To be honest, I'm not okay. I feel really lonely all the time and don't know who or what to turn to. I'll open up the Bible and read something but my mind will be in some other place (like school or things that I have to do) and I can feel my focus being pulled in all directions. To be honest, I left because I didn't feel as if I belonged and felt excluded from everything and distant from everyone and awkward and different overall. I did not feel joyful when worshipping and I felt that people were measuring their faith by how much they could do with their actions. To be honest, I feel as if I can't open up to anyone because everyone whom I've ever opened up to has been a let-down, didn't know how to help me, didn't/doesn't value me as much as I value them, or won't take me seriously. I ate with an old friend today and some of what she said I didn't really agree with but I showed that I did agree with her thoughts anyway. Why do I do that? I really don't know... To be honest, I don't know if I want to be a PA anymore because I don't know if I'd enjoy it or even have energy by the end of PA school. I don't even know how to interact with people anymore and PAs have to interact with people constantly. What happened to me? I used to be so outgoing and strong and indifferent to what others thought of me. I also haven't been doing too well in school, and that in itself could be a sign that maybe it isn't what God wants me to do, right?
To be honest, I'm really envious of the people around me- friends, family members, peers, older and younger, etc...My roommate who has all these opportunities going for her, who has the grades, internships, and leadership experiences all falling in place for her now because of the guaranteed med school acceptance program she's in, but also a ministry and community of Christian friends and an extremely close-knit/supportive family as a support system for when she feels down/inadequate/etc... My sisters, especially the middle one who didn't have to really work hard in life and got the easy way out with a major in communications and who has a nice life right now making money, eating at cool places, going to live music concerts, having a close community of friends from her hipster ministry to hang out with, having time for herself to cook and read and travel and photograph and live life... My mom who has time after work to grocery shop and work out and go to Bible study classes ... and even strangers whom I've just met. I wish I could just be satisfied with my life and see how truly blessed I am.
To be honest, I can't be honest with anyone anymore because no one can help me besides God, but even then, I find it really difficult to feel his presence, at least for me. I wish I wasn't so bitter or cynical. I wish I knew where I was going in life or at least had a strong assurance/trust in God like some people do.
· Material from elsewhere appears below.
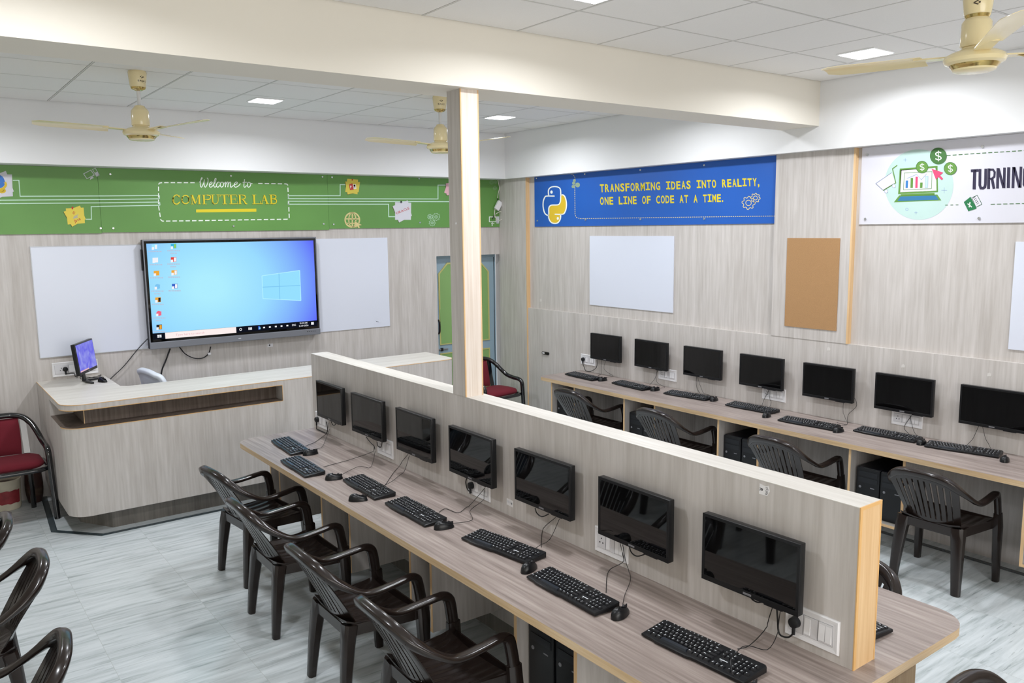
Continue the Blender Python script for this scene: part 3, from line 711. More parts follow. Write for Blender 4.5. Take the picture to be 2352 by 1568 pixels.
def cable(path, wx, r, parent, name='cable', start=None, matn='cable_black', zd=.7545):
    m = MB(); p = pts3(path, wx, zd)
    p = cr(p, 5)
    for q in p:
        if q.z < .80: q.z = max(q.z, zd)
        q.x = min(q.x, wx)
    m.tube(p, r, matn, n=6); o = m.build(name, parent, 60); o['own'] = 1; return o
KI = [((2.125, 5.50), -94), ((1.99, 4.955), -92), ((2.13, 4.30), -92), ((2.13, 3.755), -91), ((2.21, 3.06), -82), ((2.15, 2.49), -91), ((2.19, 1.825), -87)]
KC = [[('w', 756, 970), ('w', 752, 1002), ('d', 722, 1016), ('d', 702, 1024)],
      [('w', 860, 1024), ('w', 858, 1036), ('d', 795, 1058), ('d', 743, 1072)],
      [('w', 937, 1043), ('d', 915, 1073), ('d', 885, 1113)],
      [('w', 1114, 1120), ('d', 1077, 1162), ('d', 1053, 1177), ('d', 1024, 1168), ('d', 1008, 1176)],
      [('w', 1276, 1188), ('d', 1247, 1219), ('d', 1243, 1256)],
      [('w', 1424, 1246), ('w', 1433, 1287), ('d', 1398, 1311), ('d', 1392, 1360)],
      [('w', 1777, 1386), ('w', 1762, 1438), ('d', 1720, 1483), ('d', 1694, 1490)]]
MI = [((2.17, 5.28), -95), ((2.05, 4.60), -110), ((2.0, 4.14), -125), ((2.135, 3.465), -105), ((2.15, 2.83), -70), ((2.17, 2.215), -75), ((2.115, 1.605), -75)]
MC = [[('w', 757, 985), ('d', 740, 1026), ('d', 722, 1031)], [('w', 862, 1035), ('d', 851, 1073), ('d', 824, 1071), ('d', 784, 1090)],
      [('w', 940, 1046), ('d', 927, 1085), ('d', 905, 1102), ('k', 880, 1116, .792), ('k', 850, 1131, .775), ('d', 842, 1137)], [('w', 1113, 1124), ('w', 1112, 1146), ('d', 1080, 1172), ('d', 1084, 1194), ('d', 1037, 1202)],
      [('w', 1285, 1191), ('d', 1263, 1238), ('k', 1240, 1252, .79), ('k', 1215, 1270, .80), ('k', 1206, 1281, .79)], [('w', 1430, 1250), ('w', 1443, 1306), ('d', 1448, 1332), ('d', 1435, 1366), ('d', 1430, 1390)],
      [('w', 1793, 1396), ('w', 1788, 1447), ('d', 1762, 1492), ('d', 1712, 1483), ('k', 1690, 1500, .792), ('k', 1678, 1518, .792), ('k', 1684, 1550, .77)]]
for i in range(7):
    where = ['nearest the counter', 'second from the counter', 'third from the counter', 'fourth from the counter', 'fifth from the counter', 'second nearest the camera', 'nearest the camera'][i]
    k = keyboard(KI[i][0], R30(KI[i][1]), 'black keyboard on the left side of the central desk, ' + where, 'keyboards on the central desk'); cable(KC[i], PX0 - .012, .0017, k)
    q = mouse(clear(MI[i][0], *KI[i]), R30(MI[i][1]), 'black mouse on the left side of the central desk, ' + where, 'mice on the central desk'); cable(MC[i], PX0 - .024, .0015, q, zd=.7585)
KR = [((5.535, 6.215), -94), ((5.56, 5.545), -95), ((5.61, 4.885), -84), ((5.625, 4.205), -89), ((5.505, 3.59), -85), ((5.635, 3.035), -88), ((5.645, 2.51), -78)]
KRC = [[('w', 1381, 824), ('w', 1381, 858), ('d', 1373, 863)], [('w', 1511, 849), ('w', 1505, 868), ('d', 1492, 884)], [('w', 1600, 860), ('w', 1600, 888), ('d', 1614, 901)],
       [('w', 1768, 892), ('w', 1756, 915), ('d', 1750, 931)], [('w', 1955, 900), ('w', 1968, 930), ('w', 1948, 953), ('d', 1945, 975), ('d', 1922, 970)], [('w', 2097, 950), ('w', 2077, 980), ('d', 2090, 995)], [('w', 2248, 978), ('w', 2236, 1005), ('d', 2229, 1019)]]
MR = [((5.56, 5.97), -95), ((5.59, 5.265), -95), ((5.65, 4.63), -80), ((5.48, 3.95), -80), ((5.475, 3.35), -95), ((5.605, 2.80), -85), ((5.60, 2.235), -75)]
MRC = [[('w', 1392, 826), ('w', 1388, 848), ('d', 1409, 864), ('d', 1385, 867)], [('w', 1509, 851), ('w', 1509, 877), ('d', 1527, 889), ('d', 1508, 892)], [('w', 1602, 864), ('w', 1610, 889), ('d', 1624, 903), ('d', 1633, 911)],
       [('w', 1766, 894), ('w', 1771, 922), ('k', 1766, 938, .79), ('k', 1760, 946, .785)], [('w', 1938, 918), ('w', 1940, 955), ('k', 1946, 974, .80), ('k', 1922, 978, .792)], [('w', 2090, 952), ('w', 2100, 992), ('d', 2114, 1004)], [('w', 2257, 980), ('w', 2270, 1018), ('k', 2282, 1037, .79), ('k', 2298, 1044, .785)]]
for i in range(7):
    where = ['at the far end', 'second from the far end', 'third from the far end', 'fourth from the far end', 'fifth from the far end', 'second nearest the camera', 'nearest the camera'][i]
    k = keyboard(KR[i][0], R30(KR[i][1]), 'black keyboard on the right wall desk, ' + where, 'keyboards on the right wall desk'); cable(KRC[i], XL - .012, .0016, k)
    q = mouse(clear(MR[i][0], *KR[i]), R30(MR[i][1]), 'black mouse on the right wall desk, ' + where, 'mice on the right wall desk'); cable(MRC[i], XL - .022, .0014, q, zd=.7585)
keyboard((2.83, 1.715), R30(85), 'black keyboard on the far side of the central desk, mostly hidden by the partition end', 'keyboards on the central desk')

# ------------------------------------------------------------------ sockets and plugs
def socket(c, ax, w, h, label, cat='socket plate', plug=None, group=None):
    """plate on a wall; ax 'x' faces -x (right is -y), ax 'y' faces -y (right is +x)"""
    t = thing('socket_plate', c, label, cat, group)
    f = (lambda a, d, z: (c[0] - d, c[1] - a, c[2] + z)) if ax == 'x' else (lambda a, d, z: (c[0] + a, c[1] - d, c[2] + z))
    def bx(m, a0, a1, d0, d1, z0, z1, mt, bev=0):
        p, q = f(a0, d0, z0), f(a1, d1, z1); m.box(min(p[0], q[0]), max(p[0], q[0]), min(p[1], q[1]), max(p[1], q[1]), min(p[2], q[2]), max(p[2], q[2]), mt, bev)
    m = MB(); a, b, i = w / 2, h / 2, .014
    ring = [[f(x * (a - k), d, z * (b - k)) for x, z in ((-1, -1), (1, -1), (1, 1), (-1, 1))] for k, d in ((0, 0), (0, .006), (.004, .010), (i, .0085), (i, .007))]
    vs = sum(ring, []); fs = [[r * 4 + j, r * 4 + (j + 1) % 4, r * 4 + 4 + (j + 1) % 4, r * 4 + 4 + j] for r in range(4) for j in range(4)] + [[16, 17, 18, 19]]
    m.add(vs, fs, 'plastic_white'); m.build('cover_plate', t)
    n = 3; mw = (w - 2 * i - .012) / n; mh = h - 2 * i - .022
    for k in range(n):
        x0 = -w / 2 + i + .006 + k * mw; x1 = x0 + mw - .004
        m = MB(); bx(m, x0 - .0012, x1 + .0012, .0071, .0078, -mh / 2 - .0012, mh / 2 + .0012, 'plastic_gap'); bx(m, x0, x1, .0072, .0095, -mh / 2, mh / 2, 'plastic_dim', .0008)
        if k == 0:
            mod = m.build('socket_outlet', t); m = MB(); xc = (x0 + x1) / 2
            for dx, dz in ((0, .012), (-.010, -.008), (.010, -.008)): p = f(xc + dx, .0096, dz); q = f(xc + dx, .0102, dz); m.cyl(p, q, .0036, 'black_matte', n=10)
            m.build('pin_hole', mod)
        else:
            mod = m.build('switch_module', t)
            for (s0, s1) in (((x0 + .004, x0 + mw * .46),) if k == 1 else ((x0 + .003, x0 + mw * .46), (x0 + mw * .5, x1 - .003))):
                m = MB(); p = [f(s0, .0096, -mh * .40), f(s1, .0096, -mh * .40), f(s1, .0096, mh * .40), f(s0, .0096, mh * .40), f(s0, .0145, -mh * .38), f(s1, .0145, -mh * .38), f(s1, .0108, mh * .40), f(s0, .0108, mh * .40)]
                m.add(p, [[4, 5, 6, 7], [0, 1, 5, 4], [1, 2, 6, 5], [2, 3, 7, 6], [3, 0, 4, 7]], 'plastic_white'); m.build('switch', mod)
    if plug:
        xc = -w / 2 + i + .006 + mw * (.45 if plug[0] == 0 else .6 + plug[0])
        q = thing('power_plug', f(xc, .0098, 0), plug[1], 'plug')
        m = MB(); m.cyl(f(xc, .0098, 0), f(xc, .030, 0), .021, 'black_matte', .019, n=20); m.cyl(f(xc, .030, 0), f(xc, .034, 0), .019, 'black_matte', .013, n=20); m.build('plug_head', q, 40)
        m = MB(); m.tube([f(xc, .022, -.018), f(xc, .022, -.045)], .0065, 'black_matte'); m.build('strain_relief', q, 50)
        m = MB(); cp__ = cr([Vector(f(xc, .022, -.040))] + pts3(plug[2], c[0] - .02 if ax == 'x' else 0), 5)
        for p in cp__: p.z = max(p.z, .756)
        m.tube(cp__, .0034, 'cable_black'); m.build('power_cable', q, 60)
    return t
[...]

To be honest, I'm tired of faking it and pretending like I have it all together, because I don't. But whenever I express that to others, they either take advantage of it or look down on me because of it or pity me but never help or empathize with me. I'm such a selfish and immature fool.
The friend that I ate with today mentioned how she thought that a sure sign of maturity is when you start to think about others more than yourself. I'm not so sure if I agree with that. It's strange because I feel as though I used to be extremely selfless and altruistic and would go out of my way to help anyone and everyone but as I've gotten older, I've become more concerned with myself and my life...probably because I neglected to take care of myself so much before. Yet I feel as though I am more mature now than I was before, despite having a more self-focused mindset... I don't know. It all doesn't really make sense to me. Someone who may show altruistic concern and selflessness towards others may not necessarily be mature...especially one who does things out of child-like faith. I think it's because my altruism stemmed from ignorance and naivety while my self-centeredness stems from bitterness and experiences of betrayal or missed opportunities or of being misguided in life. How do you define maturity anyway? I have this post addressing the idea of growing up and what maturity entails, saved somewhere in my Drafts haha ...but just like my other entries, most of them are incomplete and not well thought out....:/
I don't know where I was going with this but it felt good to let it all out. I don't have anywhere or anyone to turn to so I suppose I'm glad that I have this blog.